An exploration of "Islamaphobia," a growing phenomenon that places blame on Americans and their failure to understand Islamic culture as the root problem. Bennett points to the startling and disturbing images of Muslims celebrating the September 11 attacks; he notes that many defenders of Arab traditions "proceeded to reverse field and invoke a different culprit altogether... Had not war been declared by Osama bin Laden against the infidel West? No, we were told, it was the other way around." Here Bennett examines the misguided reasoning behind "Islamaphobia" and comes to the simple yet essential conclusion that each one of us, Muslims and Americans alike, are responsible for our own actions.

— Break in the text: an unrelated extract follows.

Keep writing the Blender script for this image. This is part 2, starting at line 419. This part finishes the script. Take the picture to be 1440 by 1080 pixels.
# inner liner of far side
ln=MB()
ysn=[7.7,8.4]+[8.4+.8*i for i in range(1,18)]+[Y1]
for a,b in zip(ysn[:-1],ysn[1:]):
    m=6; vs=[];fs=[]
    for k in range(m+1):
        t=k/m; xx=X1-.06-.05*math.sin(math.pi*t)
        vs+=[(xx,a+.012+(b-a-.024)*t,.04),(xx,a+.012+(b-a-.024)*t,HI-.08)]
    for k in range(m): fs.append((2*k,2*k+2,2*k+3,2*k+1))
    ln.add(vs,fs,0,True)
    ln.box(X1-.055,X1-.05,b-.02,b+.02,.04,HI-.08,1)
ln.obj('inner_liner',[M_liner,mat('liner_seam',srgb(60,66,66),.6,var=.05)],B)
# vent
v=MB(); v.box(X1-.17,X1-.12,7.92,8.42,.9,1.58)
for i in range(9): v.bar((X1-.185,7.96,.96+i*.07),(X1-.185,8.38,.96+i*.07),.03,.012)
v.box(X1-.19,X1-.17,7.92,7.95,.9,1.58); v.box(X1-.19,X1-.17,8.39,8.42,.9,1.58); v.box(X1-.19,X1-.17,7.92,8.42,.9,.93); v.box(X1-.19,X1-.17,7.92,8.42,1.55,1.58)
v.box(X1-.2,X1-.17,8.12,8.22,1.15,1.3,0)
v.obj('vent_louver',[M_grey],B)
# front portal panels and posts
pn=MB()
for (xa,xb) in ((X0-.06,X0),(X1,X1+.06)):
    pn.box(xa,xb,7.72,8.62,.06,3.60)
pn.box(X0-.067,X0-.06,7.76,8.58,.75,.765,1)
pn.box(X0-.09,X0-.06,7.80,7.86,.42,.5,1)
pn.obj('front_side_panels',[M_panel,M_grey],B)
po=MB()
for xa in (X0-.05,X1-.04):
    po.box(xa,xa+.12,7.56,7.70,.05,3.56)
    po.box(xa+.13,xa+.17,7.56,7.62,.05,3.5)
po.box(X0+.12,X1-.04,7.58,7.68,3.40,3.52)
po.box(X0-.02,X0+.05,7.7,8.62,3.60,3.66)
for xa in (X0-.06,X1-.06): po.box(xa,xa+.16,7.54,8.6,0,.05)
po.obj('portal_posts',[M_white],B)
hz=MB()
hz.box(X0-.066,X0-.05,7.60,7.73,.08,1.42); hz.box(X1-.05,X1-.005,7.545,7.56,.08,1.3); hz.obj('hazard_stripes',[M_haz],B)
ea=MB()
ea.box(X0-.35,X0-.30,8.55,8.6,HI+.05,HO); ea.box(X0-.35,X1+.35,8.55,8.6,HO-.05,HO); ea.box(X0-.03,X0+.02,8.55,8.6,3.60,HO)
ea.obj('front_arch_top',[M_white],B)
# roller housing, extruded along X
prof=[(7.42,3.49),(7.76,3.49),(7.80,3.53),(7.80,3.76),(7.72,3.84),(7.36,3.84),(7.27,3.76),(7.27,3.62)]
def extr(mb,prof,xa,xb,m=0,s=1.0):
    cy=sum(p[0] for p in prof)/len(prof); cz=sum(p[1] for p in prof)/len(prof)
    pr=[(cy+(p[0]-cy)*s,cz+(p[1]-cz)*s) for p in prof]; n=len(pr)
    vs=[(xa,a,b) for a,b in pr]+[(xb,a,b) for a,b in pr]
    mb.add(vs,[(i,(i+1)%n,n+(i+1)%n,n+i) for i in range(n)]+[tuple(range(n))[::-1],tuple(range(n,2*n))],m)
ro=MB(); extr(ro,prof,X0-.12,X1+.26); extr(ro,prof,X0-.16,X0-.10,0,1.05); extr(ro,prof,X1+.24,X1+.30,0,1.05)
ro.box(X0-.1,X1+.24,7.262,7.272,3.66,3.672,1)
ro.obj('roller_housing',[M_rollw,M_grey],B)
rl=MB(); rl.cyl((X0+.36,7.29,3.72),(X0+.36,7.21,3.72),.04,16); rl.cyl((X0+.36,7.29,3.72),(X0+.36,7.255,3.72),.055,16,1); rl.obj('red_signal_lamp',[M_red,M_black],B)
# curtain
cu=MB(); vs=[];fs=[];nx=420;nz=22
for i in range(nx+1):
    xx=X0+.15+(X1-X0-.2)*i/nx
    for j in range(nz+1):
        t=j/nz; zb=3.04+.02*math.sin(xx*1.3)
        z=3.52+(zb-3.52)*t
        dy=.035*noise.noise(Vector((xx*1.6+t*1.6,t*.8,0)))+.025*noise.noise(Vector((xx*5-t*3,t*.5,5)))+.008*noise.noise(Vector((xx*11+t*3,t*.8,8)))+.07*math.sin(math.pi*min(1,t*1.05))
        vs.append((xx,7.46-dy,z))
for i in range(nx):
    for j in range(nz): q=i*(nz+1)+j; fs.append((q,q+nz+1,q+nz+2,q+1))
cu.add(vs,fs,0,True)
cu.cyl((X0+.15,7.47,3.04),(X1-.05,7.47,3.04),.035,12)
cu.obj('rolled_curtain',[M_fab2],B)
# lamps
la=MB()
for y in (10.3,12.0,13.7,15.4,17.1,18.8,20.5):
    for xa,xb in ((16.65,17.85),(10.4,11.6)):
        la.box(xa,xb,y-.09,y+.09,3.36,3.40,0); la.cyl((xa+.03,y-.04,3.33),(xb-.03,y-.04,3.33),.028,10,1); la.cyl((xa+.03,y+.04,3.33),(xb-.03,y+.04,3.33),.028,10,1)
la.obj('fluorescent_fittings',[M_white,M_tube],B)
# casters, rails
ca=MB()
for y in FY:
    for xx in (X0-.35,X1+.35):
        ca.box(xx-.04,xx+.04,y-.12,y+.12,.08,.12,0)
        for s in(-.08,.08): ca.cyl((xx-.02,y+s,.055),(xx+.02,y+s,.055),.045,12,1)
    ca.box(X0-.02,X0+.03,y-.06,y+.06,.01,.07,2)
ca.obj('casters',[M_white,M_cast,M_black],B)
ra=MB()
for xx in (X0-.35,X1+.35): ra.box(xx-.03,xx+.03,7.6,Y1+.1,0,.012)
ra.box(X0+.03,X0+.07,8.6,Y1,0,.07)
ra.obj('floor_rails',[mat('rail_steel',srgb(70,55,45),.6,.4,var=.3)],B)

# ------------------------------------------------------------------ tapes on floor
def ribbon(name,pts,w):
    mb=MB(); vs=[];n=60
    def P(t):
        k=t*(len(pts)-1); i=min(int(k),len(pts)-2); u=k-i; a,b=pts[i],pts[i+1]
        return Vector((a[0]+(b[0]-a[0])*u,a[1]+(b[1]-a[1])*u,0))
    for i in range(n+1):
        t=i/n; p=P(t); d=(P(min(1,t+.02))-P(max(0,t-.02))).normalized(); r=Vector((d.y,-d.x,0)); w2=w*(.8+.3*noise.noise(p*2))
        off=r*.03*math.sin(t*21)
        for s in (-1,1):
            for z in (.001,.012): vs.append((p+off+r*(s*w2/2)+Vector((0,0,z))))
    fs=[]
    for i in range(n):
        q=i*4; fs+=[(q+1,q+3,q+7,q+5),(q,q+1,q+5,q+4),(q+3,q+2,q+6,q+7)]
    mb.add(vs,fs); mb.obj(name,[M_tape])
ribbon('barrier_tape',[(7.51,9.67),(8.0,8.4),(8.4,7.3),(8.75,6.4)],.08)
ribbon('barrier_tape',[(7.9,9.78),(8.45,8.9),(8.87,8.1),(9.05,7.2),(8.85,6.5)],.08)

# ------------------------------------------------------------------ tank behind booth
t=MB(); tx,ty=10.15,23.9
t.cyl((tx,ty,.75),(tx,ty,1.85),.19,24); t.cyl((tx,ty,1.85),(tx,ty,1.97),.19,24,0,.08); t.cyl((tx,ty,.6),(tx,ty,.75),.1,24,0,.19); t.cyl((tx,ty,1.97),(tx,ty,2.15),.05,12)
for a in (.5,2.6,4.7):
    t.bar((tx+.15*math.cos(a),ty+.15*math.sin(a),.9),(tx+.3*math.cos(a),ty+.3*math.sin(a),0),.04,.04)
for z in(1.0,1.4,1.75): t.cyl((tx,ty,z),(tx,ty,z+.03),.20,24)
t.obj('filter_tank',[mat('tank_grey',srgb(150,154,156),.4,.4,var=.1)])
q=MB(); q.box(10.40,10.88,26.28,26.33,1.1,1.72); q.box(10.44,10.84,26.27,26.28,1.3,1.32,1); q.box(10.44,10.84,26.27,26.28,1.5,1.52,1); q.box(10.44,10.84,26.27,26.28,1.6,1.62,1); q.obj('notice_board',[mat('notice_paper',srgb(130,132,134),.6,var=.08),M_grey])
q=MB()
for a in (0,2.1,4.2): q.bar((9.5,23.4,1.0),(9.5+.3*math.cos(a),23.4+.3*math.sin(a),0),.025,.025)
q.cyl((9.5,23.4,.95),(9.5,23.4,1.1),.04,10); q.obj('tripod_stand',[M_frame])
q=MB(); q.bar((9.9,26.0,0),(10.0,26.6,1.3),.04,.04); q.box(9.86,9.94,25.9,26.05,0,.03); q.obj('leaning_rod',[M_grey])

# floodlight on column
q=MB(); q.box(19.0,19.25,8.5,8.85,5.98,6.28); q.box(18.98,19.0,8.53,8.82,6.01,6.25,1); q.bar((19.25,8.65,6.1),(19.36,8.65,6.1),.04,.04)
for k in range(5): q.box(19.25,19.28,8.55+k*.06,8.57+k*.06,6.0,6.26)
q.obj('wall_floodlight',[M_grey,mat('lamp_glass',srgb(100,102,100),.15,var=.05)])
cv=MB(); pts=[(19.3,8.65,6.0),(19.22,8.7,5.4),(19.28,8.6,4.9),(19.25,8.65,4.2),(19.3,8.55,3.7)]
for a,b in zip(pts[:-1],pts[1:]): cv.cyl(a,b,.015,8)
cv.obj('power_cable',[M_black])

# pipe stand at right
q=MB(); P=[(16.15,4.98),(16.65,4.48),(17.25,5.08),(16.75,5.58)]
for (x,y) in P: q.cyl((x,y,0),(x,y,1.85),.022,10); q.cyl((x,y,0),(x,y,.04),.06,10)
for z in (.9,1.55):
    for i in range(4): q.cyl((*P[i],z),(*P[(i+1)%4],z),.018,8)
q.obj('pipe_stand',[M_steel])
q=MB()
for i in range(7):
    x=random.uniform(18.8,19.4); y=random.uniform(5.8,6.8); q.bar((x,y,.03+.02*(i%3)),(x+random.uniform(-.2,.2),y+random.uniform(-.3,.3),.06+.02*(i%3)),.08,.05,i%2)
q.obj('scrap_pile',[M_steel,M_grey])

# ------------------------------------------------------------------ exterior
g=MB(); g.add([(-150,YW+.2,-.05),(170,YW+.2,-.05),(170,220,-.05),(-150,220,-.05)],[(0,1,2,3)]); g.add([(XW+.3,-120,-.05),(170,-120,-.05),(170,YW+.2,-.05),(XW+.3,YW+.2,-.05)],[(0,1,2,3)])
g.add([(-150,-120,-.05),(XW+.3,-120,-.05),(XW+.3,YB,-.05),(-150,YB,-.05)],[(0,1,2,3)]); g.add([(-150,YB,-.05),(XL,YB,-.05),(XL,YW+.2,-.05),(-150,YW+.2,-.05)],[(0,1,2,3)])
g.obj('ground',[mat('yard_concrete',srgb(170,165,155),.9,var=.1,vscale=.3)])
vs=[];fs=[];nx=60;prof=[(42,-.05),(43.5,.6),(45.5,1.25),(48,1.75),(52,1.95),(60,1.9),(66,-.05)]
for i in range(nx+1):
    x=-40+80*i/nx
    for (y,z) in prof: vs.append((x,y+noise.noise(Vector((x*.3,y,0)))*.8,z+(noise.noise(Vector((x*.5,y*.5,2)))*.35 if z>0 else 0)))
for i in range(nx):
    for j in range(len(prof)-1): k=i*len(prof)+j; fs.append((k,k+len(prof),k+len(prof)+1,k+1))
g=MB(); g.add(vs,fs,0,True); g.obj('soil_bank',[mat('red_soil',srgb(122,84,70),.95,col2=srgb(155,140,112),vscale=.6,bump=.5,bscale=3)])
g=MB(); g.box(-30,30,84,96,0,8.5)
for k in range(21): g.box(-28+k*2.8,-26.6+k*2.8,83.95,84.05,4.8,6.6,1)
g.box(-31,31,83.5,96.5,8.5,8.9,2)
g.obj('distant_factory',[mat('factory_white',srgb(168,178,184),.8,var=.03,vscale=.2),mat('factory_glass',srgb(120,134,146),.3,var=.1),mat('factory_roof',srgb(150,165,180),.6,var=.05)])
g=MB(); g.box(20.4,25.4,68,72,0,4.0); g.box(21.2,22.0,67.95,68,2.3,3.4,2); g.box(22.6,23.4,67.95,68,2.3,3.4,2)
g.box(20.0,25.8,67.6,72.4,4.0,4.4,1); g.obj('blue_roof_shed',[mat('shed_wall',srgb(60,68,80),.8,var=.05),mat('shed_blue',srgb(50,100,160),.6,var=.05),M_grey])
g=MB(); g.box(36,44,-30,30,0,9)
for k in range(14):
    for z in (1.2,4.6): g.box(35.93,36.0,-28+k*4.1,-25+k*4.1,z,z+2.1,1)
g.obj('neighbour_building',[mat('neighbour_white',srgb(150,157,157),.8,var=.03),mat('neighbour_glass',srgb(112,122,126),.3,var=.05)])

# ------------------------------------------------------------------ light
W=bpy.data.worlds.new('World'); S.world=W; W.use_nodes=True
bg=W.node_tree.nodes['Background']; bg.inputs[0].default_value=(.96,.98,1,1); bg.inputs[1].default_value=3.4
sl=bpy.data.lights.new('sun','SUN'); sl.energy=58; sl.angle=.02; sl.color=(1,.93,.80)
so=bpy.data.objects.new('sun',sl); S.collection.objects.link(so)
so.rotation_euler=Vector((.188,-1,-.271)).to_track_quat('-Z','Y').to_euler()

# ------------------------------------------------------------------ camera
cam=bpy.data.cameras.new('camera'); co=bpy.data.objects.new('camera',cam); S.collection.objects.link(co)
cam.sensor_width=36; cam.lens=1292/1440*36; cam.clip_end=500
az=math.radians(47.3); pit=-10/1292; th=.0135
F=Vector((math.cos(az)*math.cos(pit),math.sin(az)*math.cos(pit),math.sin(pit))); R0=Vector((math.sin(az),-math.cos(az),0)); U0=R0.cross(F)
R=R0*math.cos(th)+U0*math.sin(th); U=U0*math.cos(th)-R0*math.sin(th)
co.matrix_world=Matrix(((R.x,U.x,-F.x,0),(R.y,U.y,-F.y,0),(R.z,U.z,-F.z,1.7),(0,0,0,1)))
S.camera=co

Why We Fight concludes with a moving series of anecdotes answering Bennett's simple question: Why do we fight? From the chilling and ominous recordings of Osama bin Laden calling on Muslims to "kill the Americans and plunder their possessions," to the clarion call of "Let's Roll" on doomed American Airlines Flight 92, Bennett uses these brief vignettes to illustrate the causes of conflict in this age of unrest. Both heartbreaking and revealing, these snapshots of life before and after September 11 remind us of the need to reclaim patriotism as the bedrock of the ongoing war on terrorism. As Bennett concludes, "We have to understand that not only our strength of arms but our character is being tested, and so is our mettle, our staying power... We can never allow ourselves to forget why it is that we fight; why we must fight."